You are absolutely correct; my previous business ended up ejecting almost all database logic from Java ORMs, and moved almost everything to straight SQL manipulated by stored procedures. Doing so resulted in a significant performance and productivity increase, relative to all the layers of nonsense we used to jump through.
One of the difficulties of doing this was that the tooling isn’t great. We had to write our own tools to make it work, but the benefits of going back to SQL were more than worth it.
A simple function call as a wrapper for a well optimized sql query just can’t be beat for performance. I have never understood why anybody would use an ORM, it’s usually as much work to learn and maintain them as SQL.

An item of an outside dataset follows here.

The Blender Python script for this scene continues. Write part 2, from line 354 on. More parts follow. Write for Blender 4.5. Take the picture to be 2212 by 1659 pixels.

Yes, agreed. I spent a few years away from the technical side of things and when I jumped back in I was horrified at the amount of complexity these things added.
In Java it appeared that JPA was trying to completely abstract the database into the JVM, but it just meant a million annoying cache problems, terrible performance, a serious cognitive load, and poor interoperability with other database users.
The guy who promoted this internally kind of wrote the problems off as being a "leaky abstraction" but it wasn't even that. JPA entirely failed to resolve the object-relational "impedance mismatch" by failing to acknowledge that the boundary between the database and the application is actually a legitimate surface, like any other API surface.
One of the difficulties of doing this was that the tooling isn’t great. We had to write our own tools to make it work, but the benefits of going back to SQL were more than worth it.